Heavy Load for a Little Girl

I saw a girl crying today.  It was sad.

On my way to work this morning I drove through a residential area.  There were lots of kids walking to the bus stop loaded down with their school backpacks.  Pretty normal stuff.  The little boys were pushing each other and making faces.  The girls were in pairs or clustered in groups all animated and chatty.

A girl away from the other kids caught my eye.  She was walking alone carrying her books.  I guess her to be about age twelve.  Her head was slightly tilted down and her posture broadcasted a heavy load… a load more than books.

As she slowly moved, her distant eyes were a fixed gaze on the cement sidewalk just ahead of her feet.

And there were the tears.  These were not bawling tears that pour out because an upset adolescent is forcing a cry because she didn’t get to wear her favorite blouse.  But it was a large single wet path down her cheek to her chin.  The kind of tear that signals a heavy press.  You could just feel the heaviness.

My mind flew through a hundred different scenarios to assign cause for her pain.  None were good and some unthinkable.  To assume anything would be unfair and presumptuous.
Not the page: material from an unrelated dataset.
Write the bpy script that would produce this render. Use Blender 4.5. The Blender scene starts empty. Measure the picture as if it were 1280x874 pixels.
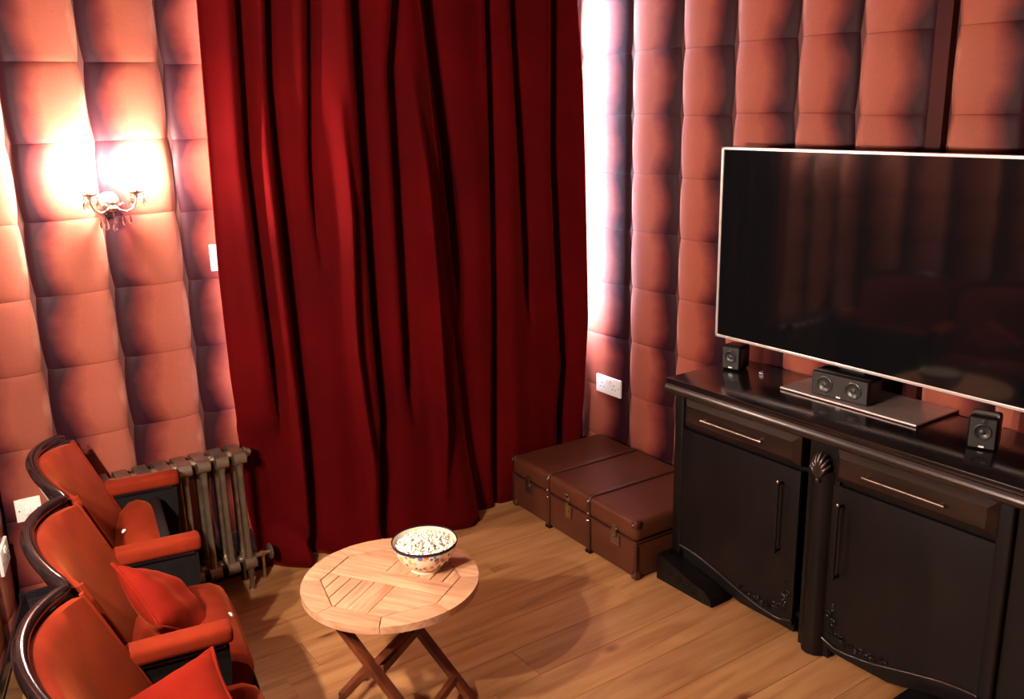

I felt sad and helpless.  This made me angry.  It made me angry that in our society the default assumptions of a man approaching a young girl are questionable at best.  It made me angrier that our world is such that this scenario is magnified a 100% more because of race… she was black.

To me personally there were no gender, age or race issues.  Only that a hurting kid needed some encouragement and I couldn’t help.  It angered me.

Yes, as any good Christian… I prayed.  I prayed quite a bit.  But frankly, I felt bereft.

Now don’t get me wrong.  I believe in praying and that prayer does impact.  But it still felt somewhat hollow without some action.

Some of you may say I should have stopped regardless of the situation.  I don’t know… maybe.

I do believe that keeping going and not stopping was the right thing to do given the above mentioned realities.

Now the question is what am I suppose to do with this?  I really don’t know.  I write about it… so what?

I am trying to decide whether I want to unpack this in more detail or just move on.

Sigh!   I’m not sure.

I guess you will find out on Monday.